Часть из них отхлынула от Союза художников, но вовсе не от Союза Социалистических
Республик, не от «свободной России» и великого соблазна общесоветской славы. В середине 30-х художники еще с энтузиазмом тусовались вокруг Союза возвращения и журнала «Наш Союз», а уж после войны и вовсе льнули к Союзу советских патриотов.В 30-е годы в Союзе возвращения и в журнале «Наш Союз» верховодили симпатичный, по мнению одних, и вполне отвратительный, по мнению самых привередливых, муж Марины Цветаевой Сергей Эфрон и ее вполне симпатичная дочь Ариадна. И отец, и дочь были агентами НКВД. Впрочем, Ариадна Сергеевна предпочитала, чтоб их называли «разведчиками», и уточняла (в интимном письме тов. Андропову, преданом гласности в Москве), что отец ее был «вербовщиком и наводчиком». Активная Ариадна устраивала художественные выставки и вечера с участием парижских художников, и все русские парижские художники соглашались не только выставляться у Ариадны, но и бесплатно работать для оформления ее агитвечеров, потому что средства разведки ей надо было экономить.
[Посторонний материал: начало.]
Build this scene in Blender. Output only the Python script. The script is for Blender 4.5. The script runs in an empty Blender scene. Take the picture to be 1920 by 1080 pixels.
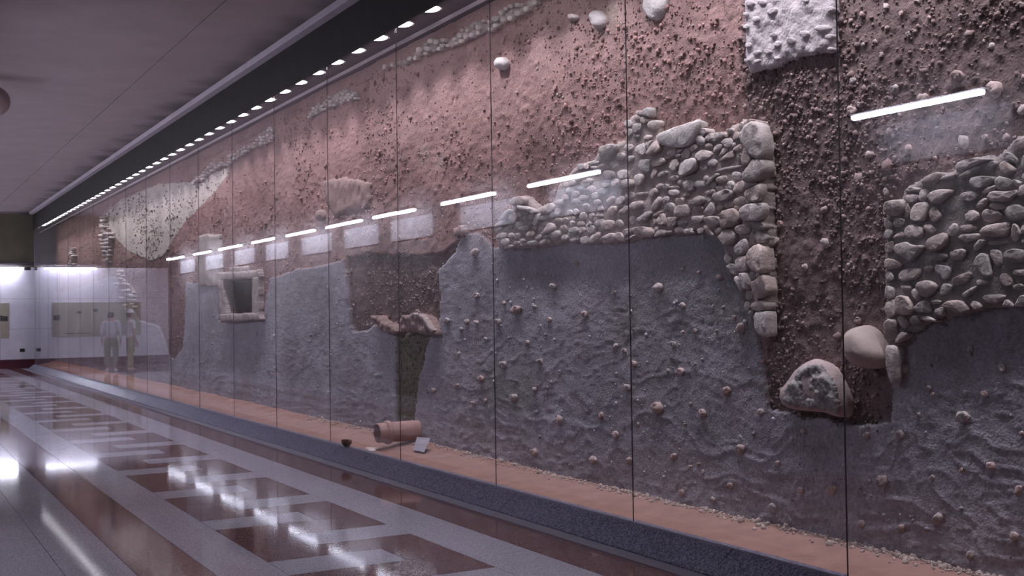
import bpy, bmesh, math, random
import numpy as np
from mathutils import Vector, Matrix

random.seed(7)
RNG = np.random.default_rng(11)
SC = bpy.context.scene
COL = SC.collection

# ------------------------------------------------------------------ camera
F_PX, YAW, PITCH, ROLL, EYE = 2148.6, .5106, .0213, .0139, 1.5
cy_, sy_ = math.cos(YAW), math.sin(YAW)
cp_, sp_ = math.cos(PITCH), math.sin(PITCH)
cr_, sr_ = math.cos(ROLL), math.sin(ROLL)
RGT = Vector((cy_, -sy_, 0)); FWD = Vector((sy_*cp_, cy_*cp_, sp_)); UPV = RGT.cross(FWD)
R2 = RGT*cr_ - UPV*sr_; U2 = RGT*sr_ + UPV*cr_
cam = bpy.data.objects.new('camera', bpy.data.cameras.new('camera')); COL.objects.link(cam)
M = Matrix((R2, U2, -FWD)).transposed().to_4x4(); M.translation = (0, 0, EYE)
cam.matrix_world = M
cam.data.sensor_width = 36; cam.data.lens = F_PX/1920*36; cam.data.clip_end = 200; cam.data.clip_start = .05
SC.camera = cam

# ------------------------------------------------------------------ world, exposure
w = bpy.data.worlds.new('world'); SC.world = w; w.use_nodes = True
w.node_tree.nodes['Background'].inputs[0].default_value = (.55, .5, .62, 1)
w.node_tree.nodes['Background'].inputs[1].default_value = .03
SC.view_settings.view_transform = 'Standard'; SC.view_settings.look = 'None'
SC.view_settings.exposure = 0.16; SC.view_settings.gamma = 1.0; SC.view_settings.use_curve_mapping = False
SPOT_W, TUBE_L, LENS_L = 62.0, 88.0, 14.0
SPOT_C, TUBE_C = (.98, .92, 1.0), (.82, .83, 1.0)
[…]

На дворе стояла уже середина 30-х годов, Россия плавала в крови Большого террора, но до художников сведения об этом отчего-то не доходили. Они черпали правдивые сведения из журнала НКВД «Наш Союз». Более того, иные из них решили, что самое время возвращаться в Россию. И поехали, наконец, — как Барт, как Билибин, как Шухаев, как композитор Прокофьев… Билибин погиб в блокадном Ленинграде, Шухаев выжил, несмотря на 10 лет Колымы и вечное ожидание добавки «по рогам», Барт сидел тихо и строгал учебные пособия, Прокофьев сдал первую жену в концлагерь и обмирал от страха со второй. В 1935 году провинциал Хаим-Якоб-Жак Липшиц впервые посетил столичную Москву. Вопреки обещаниям, никаких скульптур для московского шедевра Корбюзье ему не заказали, но пишут, что он получил там все же почетный и выгодный заказ — изваять самого тов. Дзержинского. Заказ, возможно, оформляли прямо на Лубянке, может, он содержал и какие-нибудь условия о дополнительных услугах за гонорар, потому что Липшиц вернулся в Париж крайне испуганным. Никогда не мог отказаться от явных и тайных «левых» денег и талантливый шустряк Юрий Анненков.
Молодой Липшиц
Так, может, он все-таки прав был, знаток души художника, английский коллекционер Никита Лобанов-Ростовский, когда сказал, что «художников вообще-то не интересует, что происходит вокруг. Каждый художник… интересуется своей жизнью, своей работой». Так что и мы оставим в покое то, что «происходит вокруг», и вернемся к жизни и работе молодых художников из окружения Терешковича и Поплавского, а также к трудам немолодого уже, но юного душой авангардиста из Бугуруслана.
Художник Сергей Карский с женой-художницей и свояченицей Диной (будущей графиней Татищевой). Из архива Мишеля Карского
После возвращения из Берлина Борис Поплавский поселился с семьей (братом-таксистом и родителями) в квартирке-вигваме на улице Барро (дом № 22). Это и нынче один из самых экзотических уголков 13-го округа Парижа, овеянных эмигрантскими тенями, оставивших следы в романах, поэмах, дневниках, письмах (а теперь уж и в научных исследованиях). Войдя в подъезд на улице Барро, без труда миновав дверь с кнопками и кодами, любопытный турист из России (кого ж еще сюда занесет?) поднимется по лестнице и попадет на крышу гаража «Тойота», былого гаража «Ситроен», где стояли в те годы такси.
По периметру крыши вытянулись два ряда одинаковых островерхих двухэтажных домиков былой «Маленькой России». (Они, кстати, хорошо видны из садика «Маленького Эльзаса», что выходит на улицу Давьель.) На крыше этой жили небогатые русские, по большей части — таксисты. Один из вигвамов и снимали Поплавские. Часть нижней комнаты в домике занимает лестница, ведущая на второй (по-французски это первый) этаж. Внизу, у стены, была койка Бориса. На ней он проводил много времени — в молитвах, в ожидании «встречи с Богом», в медитации, в сочинении стихов, в чтении и сне… Здесь бывали и друзья-художники (Терешкович, Блюм, Минчин, Карский), и друзья-поэты (Закович, Гингер, Дряхлов). Здесь Поплавский прожил последние десять лет жизни, здесь он стал знаменитым, здесь и умер тридцати двух лет от роду вполне загадочной смертью.